┌────────

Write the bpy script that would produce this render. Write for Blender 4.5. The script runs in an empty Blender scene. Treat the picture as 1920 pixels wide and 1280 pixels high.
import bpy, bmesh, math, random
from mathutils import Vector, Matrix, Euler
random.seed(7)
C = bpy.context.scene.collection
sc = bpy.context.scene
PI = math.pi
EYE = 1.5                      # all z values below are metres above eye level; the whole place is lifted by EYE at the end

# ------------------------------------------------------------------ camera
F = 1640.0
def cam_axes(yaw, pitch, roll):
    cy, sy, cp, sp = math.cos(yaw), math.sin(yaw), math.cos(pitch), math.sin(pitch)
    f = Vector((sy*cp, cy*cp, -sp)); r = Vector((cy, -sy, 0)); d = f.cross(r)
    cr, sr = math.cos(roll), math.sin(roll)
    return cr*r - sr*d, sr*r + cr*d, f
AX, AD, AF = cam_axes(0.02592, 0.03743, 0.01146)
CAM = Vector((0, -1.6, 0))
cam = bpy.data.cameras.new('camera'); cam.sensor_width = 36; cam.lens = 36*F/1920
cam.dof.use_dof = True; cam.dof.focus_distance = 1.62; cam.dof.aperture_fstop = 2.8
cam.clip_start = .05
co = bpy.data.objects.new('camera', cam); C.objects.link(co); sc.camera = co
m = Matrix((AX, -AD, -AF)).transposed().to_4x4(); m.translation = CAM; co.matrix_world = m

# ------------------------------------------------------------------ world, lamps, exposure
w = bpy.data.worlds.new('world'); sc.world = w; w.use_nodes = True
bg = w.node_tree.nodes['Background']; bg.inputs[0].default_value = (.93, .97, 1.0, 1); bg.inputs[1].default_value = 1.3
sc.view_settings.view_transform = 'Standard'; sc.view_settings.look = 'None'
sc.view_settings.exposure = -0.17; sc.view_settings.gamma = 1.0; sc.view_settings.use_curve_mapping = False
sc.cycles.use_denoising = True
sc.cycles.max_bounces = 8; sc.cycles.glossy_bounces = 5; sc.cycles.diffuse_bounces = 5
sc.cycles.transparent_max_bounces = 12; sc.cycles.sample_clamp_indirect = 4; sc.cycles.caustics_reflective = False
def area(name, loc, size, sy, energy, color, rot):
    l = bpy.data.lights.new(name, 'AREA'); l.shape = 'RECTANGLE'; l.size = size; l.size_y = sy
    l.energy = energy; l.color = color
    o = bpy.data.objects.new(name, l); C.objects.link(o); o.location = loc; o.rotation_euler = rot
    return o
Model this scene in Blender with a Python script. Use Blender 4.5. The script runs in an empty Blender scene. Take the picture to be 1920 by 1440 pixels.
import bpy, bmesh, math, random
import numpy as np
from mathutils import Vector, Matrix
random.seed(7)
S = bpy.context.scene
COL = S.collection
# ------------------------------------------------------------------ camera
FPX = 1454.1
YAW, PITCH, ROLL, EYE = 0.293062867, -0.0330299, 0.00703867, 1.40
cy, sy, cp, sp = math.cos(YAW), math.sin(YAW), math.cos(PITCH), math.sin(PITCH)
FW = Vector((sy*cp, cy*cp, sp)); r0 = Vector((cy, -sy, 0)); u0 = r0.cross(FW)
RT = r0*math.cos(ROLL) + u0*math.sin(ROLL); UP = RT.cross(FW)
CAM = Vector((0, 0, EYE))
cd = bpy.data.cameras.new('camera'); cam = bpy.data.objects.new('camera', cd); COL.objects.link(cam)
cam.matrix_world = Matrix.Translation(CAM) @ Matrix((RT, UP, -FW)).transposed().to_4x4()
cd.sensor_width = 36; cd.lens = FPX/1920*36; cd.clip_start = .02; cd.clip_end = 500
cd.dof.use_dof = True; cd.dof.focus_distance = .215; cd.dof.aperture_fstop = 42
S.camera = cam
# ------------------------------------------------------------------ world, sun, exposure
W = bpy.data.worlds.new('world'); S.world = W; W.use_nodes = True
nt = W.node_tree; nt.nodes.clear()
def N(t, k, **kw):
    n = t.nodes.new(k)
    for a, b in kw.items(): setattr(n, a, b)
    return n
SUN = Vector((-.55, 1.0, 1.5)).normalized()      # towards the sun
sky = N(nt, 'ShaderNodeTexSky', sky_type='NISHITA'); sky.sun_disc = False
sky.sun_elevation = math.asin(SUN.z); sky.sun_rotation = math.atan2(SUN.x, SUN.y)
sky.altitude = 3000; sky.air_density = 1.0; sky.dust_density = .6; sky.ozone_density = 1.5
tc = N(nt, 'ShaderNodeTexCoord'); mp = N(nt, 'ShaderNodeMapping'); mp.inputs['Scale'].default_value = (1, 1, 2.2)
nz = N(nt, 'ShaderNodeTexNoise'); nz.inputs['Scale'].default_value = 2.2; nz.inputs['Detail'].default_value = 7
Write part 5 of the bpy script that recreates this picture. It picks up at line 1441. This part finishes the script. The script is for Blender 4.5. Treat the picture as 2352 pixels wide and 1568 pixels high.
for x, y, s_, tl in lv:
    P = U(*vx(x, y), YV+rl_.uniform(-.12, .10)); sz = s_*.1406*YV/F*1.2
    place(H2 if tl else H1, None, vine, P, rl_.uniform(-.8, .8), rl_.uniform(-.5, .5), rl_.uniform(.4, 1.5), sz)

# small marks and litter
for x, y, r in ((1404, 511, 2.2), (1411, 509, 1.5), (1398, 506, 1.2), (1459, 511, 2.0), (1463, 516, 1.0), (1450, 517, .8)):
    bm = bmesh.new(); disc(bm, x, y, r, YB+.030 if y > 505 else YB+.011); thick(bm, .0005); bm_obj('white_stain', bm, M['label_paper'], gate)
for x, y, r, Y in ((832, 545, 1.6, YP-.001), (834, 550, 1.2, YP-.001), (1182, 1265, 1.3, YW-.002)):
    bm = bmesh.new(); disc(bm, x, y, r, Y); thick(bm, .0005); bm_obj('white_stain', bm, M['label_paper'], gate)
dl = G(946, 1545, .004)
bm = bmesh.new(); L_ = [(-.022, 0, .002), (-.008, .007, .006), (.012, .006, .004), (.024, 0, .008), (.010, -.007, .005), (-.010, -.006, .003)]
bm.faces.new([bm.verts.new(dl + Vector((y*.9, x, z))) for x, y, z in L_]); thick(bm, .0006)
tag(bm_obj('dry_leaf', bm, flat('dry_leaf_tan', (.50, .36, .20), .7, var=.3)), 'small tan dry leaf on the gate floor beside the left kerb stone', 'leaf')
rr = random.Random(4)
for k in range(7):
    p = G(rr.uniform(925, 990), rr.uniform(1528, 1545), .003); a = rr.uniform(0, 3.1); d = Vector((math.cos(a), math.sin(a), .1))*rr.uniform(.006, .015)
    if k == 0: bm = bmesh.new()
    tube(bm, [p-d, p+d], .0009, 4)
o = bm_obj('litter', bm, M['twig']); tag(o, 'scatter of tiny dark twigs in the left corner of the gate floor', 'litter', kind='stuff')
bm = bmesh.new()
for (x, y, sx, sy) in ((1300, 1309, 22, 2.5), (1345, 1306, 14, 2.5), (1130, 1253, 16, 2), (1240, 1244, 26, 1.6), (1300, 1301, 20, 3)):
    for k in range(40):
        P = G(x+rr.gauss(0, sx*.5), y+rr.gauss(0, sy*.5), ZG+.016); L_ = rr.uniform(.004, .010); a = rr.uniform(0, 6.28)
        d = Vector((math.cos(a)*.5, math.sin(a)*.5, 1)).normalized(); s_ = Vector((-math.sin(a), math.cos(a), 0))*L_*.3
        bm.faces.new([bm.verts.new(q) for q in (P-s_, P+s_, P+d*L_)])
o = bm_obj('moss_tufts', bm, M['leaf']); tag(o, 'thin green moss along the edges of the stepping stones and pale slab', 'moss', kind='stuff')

└────────

Without leaving anything out, give the entries again exactly.

Write the bpy script that would produce this render. Write for Blender 4.5. The script runs in an empty Blender scene. Treat the picture as 1920 pixels wide and 1280 pixels high.
import bpy, bmesh, math, random
from mathutils import Vector, Matrix, Euler
random.seed(7)
C = bpy.context.scene.collection
sc = bpy.context.scene
PI = math.pi
EYE = 1.5                      # all z values below are metres above eye level; the whole place is lifted by EYE at the end

# ------------------------------------------------------------------ camera
F = 1640.0
def cam_axes(yaw, pitch, roll):
    cy, sy, cp, sp = math.cos(yaw), math.sin(yaw), math.cos(pitch), math.sin(pitch)
    f = Vector((sy*cp, cy*cp, -sp)); r = Vector((cy, -sy, 0)); d = f.cross(r)
    cr, sr = math.cos(roll), math.sin(roll)
    return cr*r - sr*d, sr*r + cr*d, f
AX, AD, AF = cam_axes(0.02592, 0.03743, 0.01146)
CAM = Vector((0, -1.6, 0))
cam = bpy.data.cameras.new('camera'); cam.sensor_width = 36; cam.lens = 36*F/1920
cam.dof.use_dof = True; cam.dof.focus_distance = 1.62; cam.dof.aperture_fstop = 2.8
cam.clip_start = .05
co = bpy.data.objects.new('camera', cam); C.objects.link(co); sc.camera = co
m = Matrix((AX, -AD, -AF)).transposed().to_4x4(); m.translation = CAM; co.matrix_world = m

# ------------------------------------------------------------------ world, lamps, exposure
w = bpy.data.worlds.new('world'); sc.world = w; w.use_nodes = True
bg = w.node_tree.nodes['Background']; bg.inputs[0].default_value = (.93, .97, 1.0, 1); bg.inputs[1].default_value = 1.3
sc.view_settings.view_transform = 'Standard'; sc.view_settings.look = 'None'
sc.view_settings.exposure = -0.17; sc.view_settings.gamma = 1.0; sc.view_settings.use_curve_mapping = False
sc.cycles.use_denoising = True
sc.cycles.max_bounces = 8; sc.cycles.glossy_bounces = 5; sc.cycles.diffuse_bounces = 5
sc.cycles.transparent_max_bounces = 12; sc.cycles.sample_clamp_indirect = 4; sc.cycles.caustics_reflective = False
def area(name, loc, size, sy, energy, color, rot):
    l = bpy.data.lights.new(name, 'AREA'); l.shape = 'RECTANGLE'; l.size = size; l.size_y = sy
    l.energy = energy; l.color = color
    o = bpy.data.objects.new(name, l); C.objects.link(o); o.location = loc; o.rotation_euler = rot
    return o
Model this scene in Blender with a Python script. Use Blender 4.5. The script runs in an empty Blender scene. Take the picture to be 1920 by 1440 pixels.
import bpy, bmesh, math, random
import numpy as np
from mathutils import Vector, Matrix
random.seed(7)
S = bpy.context.scene
COL = S.collection
# ------------------------------------------------------------------ camera
FPX = 1454.1
YAW, PITCH, ROLL, EYE = 0.293062867, -0.0330299, 0.00703867, 1.40
cy, sy, cp, sp = math.cos(YAW), math.sin(YAW), math.cos(PITCH), math.sin(PITCH)
FW = Vector((sy*cp, cy*cp, sp)); r0 = Vector((cy, -sy, 0)); u0 = r0.cross(FW)
RT = r0*math.cos(ROLL) + u0*math.sin(ROLL); UP = RT.cross(FW)
CAM = Vector((0, 0, EYE))
cd = bpy.data.cameras.new('camera'); cam = bpy.data.objects.new('camera', cd); COL.objects.link(cam)
cam.matrix_world = Matrix.Translation(CAM) @ Matrix((RT, UP, -FW)).transposed().to_4x4()
cd.sensor_width = 36; cd.lens = FPX/1920*36; cd.clip_start = .02; cd.clip_end = 500
cd.dof.use_dof = True; cd.dof.focus_distance = .215; cd.dof.aperture_fstop = 42
S.camera = cam
# ------------------------------------------------------------------ world, sun, exposure
W = bpy.data.worlds.new('world'); S.world = W; W.use_nodes = True
nt = W.node_tree; nt.nodes.clear()
def N(t, k, **kw):
    n = t.nodes.new(k)
    for a, b in kw.items(): setattr(n, a, b)
    return n
SUN = Vector((-.55, 1.0, 1.5)).normalized()      # towards the sun
sky = N(nt, 'ShaderNodeTexSky', sky_type='NISHITA'); sky.sun_disc = False
sky.sun_elevation = math.asin(SUN.z); sky.sun_rotation = math.atan2(SUN.x, SUN.y)
sky.altitude = 3000; sky.air_density = 1.0; sky.dust_density = .6; sky.ozone_density = 1.5
tc = N(nt, 'ShaderNodeTexCoord'); mp = N(nt, 'ShaderNodeMapping'); mp.inputs['Scale'].default_value = (1, 1, 2.2)
nz = N(nt, 'ShaderNodeTexNoise'); nz.inputs['Scale'].default_value = 2.2; nz.inputs['Detail'].default_value = 7
Write part 5 of the bpy script that recreates this picture. It picks up at line 1441. This part finishes the script. The script is for Blender 4.5. Treat the picture as 2352 pixels wide and 1568 pixels high.
for x, y, s_, tl in lv:
    P = U(*vx(x, y), YV+rl_.uniform(-.12, .10)); sz = s_*.1406*YV/F*1.2
    place(H2 if tl else H1, None, vine, P, rl_.uniform(-.8, .8), rl_.uniform(-.5, .5), rl_.uniform(.4, 1.5), sz)

# small marks and litter
for x, y, r in ((1404, 511, 2.2), (1411, 509, 1.5), (1398, 506, 1.2), (1459, 511, 2.0), (1463, 516, 1.0), (1450, 517, .8)):
    bm = bmesh.new(); disc(bm, x, y, r, YB+.030 if y > 505 else YB+.011); thick(bm, .0005); bm_obj('white_stain', bm, M['label_paper'], gate)
for x, y, r, Y in ((832, 545, 1.6, YP-.001), (834, 550, 1.2, YP-.001), (1182, 1265, 1.3, YW-.002)):
    bm = bmesh.new(); disc(bm, x, y, r, Y); thick(bm, .0005); bm_obj('white_stain', bm, M['label_paper'], gate)
dl = G(946, 1545, .004)
bm = bmesh.new(); L_ = [(-.022, 0, .002), (-.008, .007, .006), (.012, .006, .004), (.024, 0, .008), (.010, -.007, .005), (-.010, -.006, .003)]
bm.faces.new([bm.verts.new(dl + Vector((y*.9, x, z))) for x, y, z in L_]); thick(bm, .0006)
tag(bm_obj('dry_leaf', bm, flat('dry_leaf_tan', (.50, .36, .20), .7, var=.3)), 'small tan dry leaf on the gate floor beside the left kerb stone', 'leaf')
rr = random.Random(4)
for k in range(7):
    p = G(rr.uniform(925, 990), rr.uniform(1528, 1545), .003); a = rr.uniform(0, 3.1); d = Vector((math.cos(a), math.sin(a), .1))*rr.uniform(.006, .015)
    if k == 0: bm = bmesh.new()
    tube(bm, [p-d, p+d], .0009, 4)
o = bm_obj('litter', bm, M['twig']); tag(o, 'scatter of tiny dark twigs in the left corner of the gate floor', 'litter', kind='stuff')
bm = bmesh.new()
for (x, y, sx, sy) in ((1300, 1309, 22, 2.5), (1345, 1306, 14, 2.5), (1130, 1253, 16, 2), (1240, 1244, 26, 1.6), (1300, 1301, 20, 3)):
    for k in range(40):
        P = G(x+rr.gauss(0, sx*.5), y+rr.gauss(0, sy*.5), ZG+.016); L_ = rr.uniform(.004, .010); a = rr.uniform(0, 6.28)
        d = Vector((math.cos(a)*.5, math.sin(a)*.5, 1)).normalized(); s_ = Vector((-math.sin(a), math.cos(a), 0))*L_*.3
        bm.faces.new([bm.verts.new(q) for q in (P-s_, P+s_, P+d*L_)])
o = bm_obj('moss_tufts', bm, M['leaf']); tag(o, 'thin green moss along the edges of the stepping stones and pale slab', 'moss', kind='stuff')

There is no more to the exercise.